Poland’s inflation eases growth to 0.6pp to reach 9.2% y/y in January

Poland’s inflation eases growth to 0.6pp to reach 9.2% y/y in January
By Wojciech Kosc in Warsaw February 16, 2022

Polish CPI grew 9.2% y/y in January, the annual growth rate picking up 0.6pp compared to December, statistical office GUS said on February 14. Inflation remains at its most elevated level since late 2000.

The price growth rate eased 0.2pp in what analysts say is the effect of the government’s so-called “anti-inflation shield”, a temporary reduction of excise tax on fuels.

The effect of the shield will only be temporary, lowering the near-term inflation peak to single-digit values but not addressing the underlying causes of price growth.

“These measures do not eliminate the sources of inflation but reduce its social cost … Given that the tax cut is a fiscal stimulus, it will contribute to raising the inflation path in the medium term,” Bank Millennium said in a comment on GUS release.

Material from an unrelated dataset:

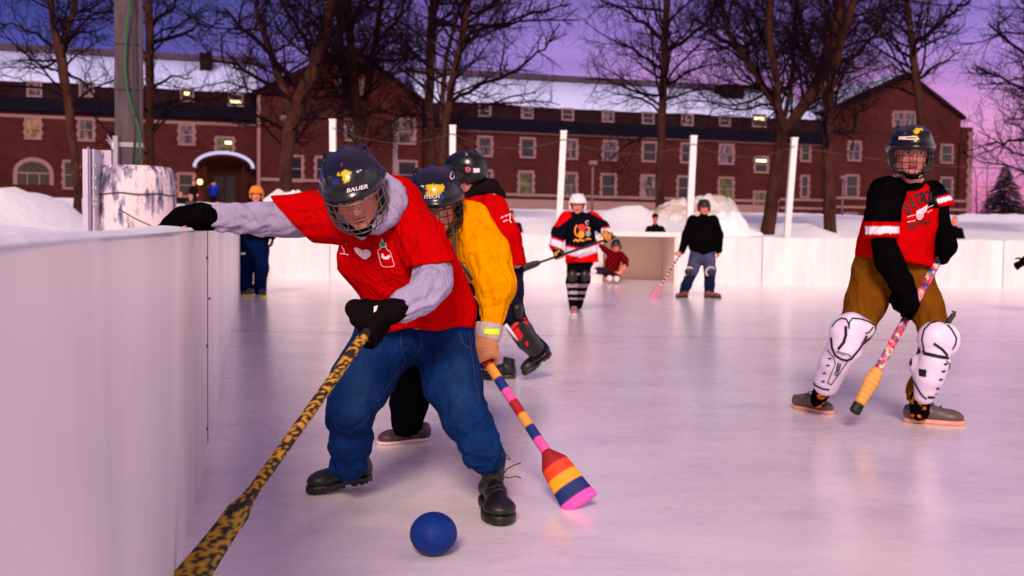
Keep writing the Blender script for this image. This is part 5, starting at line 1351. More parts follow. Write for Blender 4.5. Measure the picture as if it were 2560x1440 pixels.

Surging consumer prices have pushed the National Bank of Poland (NBP) to raise interest rates five times in as many months since October from 0.1% to 2.75%.

At least one more increase is virtually certain in the first half of the year and is likely coming as soon as in March. Analysts pencil in a hike of 50bp to raise the reference interest rate to 3.25%.

The most-weighted category of food and non-alcoholic drinks drove CPI’s growth in January, the breakdown of the data shows. Food prices increased 9.4% y/y in January, compared to a growth of 8.6% y/y in December.

Housing costs added 12% y/y in January versus 11.2% y/y the preceding month.

The price of fuel grew 23.8% y/y in January, easing 9.1pp versus December, contributing to the easing of the headline figure’s expansion rate.

Transport prices – of which fuels are a part – grew 17.5% y/y overall, slowing down 5.2pp compared to the preceding month.

In monthly terms, CPI expanded 1.9% in January, the growth rate picking up 1pp versus December, GUS also said. That was the fastest m/m growth since 2000.

“January print likely marked a local maximum and in coming months inflation should ease on the back of introduced tax cuts under the anti-inflation shield. In February, headline CPI will likely drop to 6.0-6.5% y/y as further tax cuts will come into play: lowering of VAT on food, fuels, electricity and heating,” Erste noted.

“Assuming that introduced tax changes will remain in place until the end of July 2022, inflation is expected to jump again in August and double-digit price dynamics cannot be ruled out. Nevertheless, it seems highly likely that the government will prolong the tax changes into 2H22 or will be reversing them gradually,” Erste also said.